Semangat untuk belajar, untuk kuliah, jangan anggap surut
meski saya tidak mendapatkan suntikan LPDP. Sejak SD, SMP, SMA, dan S1, bahkan
ketika di pondok, saya selalu mendapat beasiswa. Entah full, atau sebagian. Pada
akhirnya, alhamdulillah saya bisa melanjutkan S2 di UGM dengan beasiswa pula.
Selain itu, di pondok saya juga diamanahi menjadi pembimbing asrama, yang
artinya saya tinggal gratis di pondok bahkan mendapat bisyaroh cukup tiap
bulannya, dan katering tiap pagi dan sore. Di luar sana banyak sekali beasiwa
selain LPDP. Saya berani menulis judul di atas, karena saya sudah mendapat
beasiswa lain, dan sudah tidak mungkin mendaftar LPDP lagi. Tapi jika LPDP
memperbolehkan saya mendaftar lagi, saya tidak ragu untuk mendaftar. Saya hanya
tidak mau menuhankan LPDP. Namun saya masih iri dengan salah satu kolega yang
lain, seorang santri di Pesantren Krapyak. Dulu ketika kelas XII, dia memenuhi
syarat untuk lolos beasiswa S1 di UNY. Namun karena kesalahan personal dari
pihak sekolah yang keliru menulis angka pada nilai rapor, kolega saya gagal
mendapatkan beasiswa di UNY. Ia berusaha mengurus ke sana dan kemari namun
nihil. Ia bercerita bahwa sejak saat itu, ia bertekad bulat tidak akan
mengharap bantuan orang lain. Ia menyewa sebuah kios lalu merintis sebuah usaha
kuliner di dekat pondok, dan sekarang sudah memiliki 2-3 karyawan.

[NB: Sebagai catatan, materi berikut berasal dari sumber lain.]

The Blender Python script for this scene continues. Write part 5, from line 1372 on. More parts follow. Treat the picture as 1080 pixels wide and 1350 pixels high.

Tulisan saya ini tidak ada unsur kritikan sama sekali untuk
LPDP atau pihak yang terkait, tidak pula ada unsur nasehat bagi awardee LPDP,
calon awardee LPDP, atau teman-teman santri. Apalagi motivasi-inspirasi, tidak
ada. Carilah motivasi-inspirasi dari awardee LPDP, merekalah mahasiswa
berprestasi yang dibiayai negara, dibiayai rakyat, mintalah kompensasi dari
sumbangan pajak kalian dan orang tua kalian pada mereka. Mereka bertanggung
jawab untuk “mengembalikan” beasiswa negara. Saya menulis ini hanya karena
teringat saya punya blog dan lama tidak menulis, itu saja. Tak usah lebay
mengkritik tulisan saya atau share ke luar.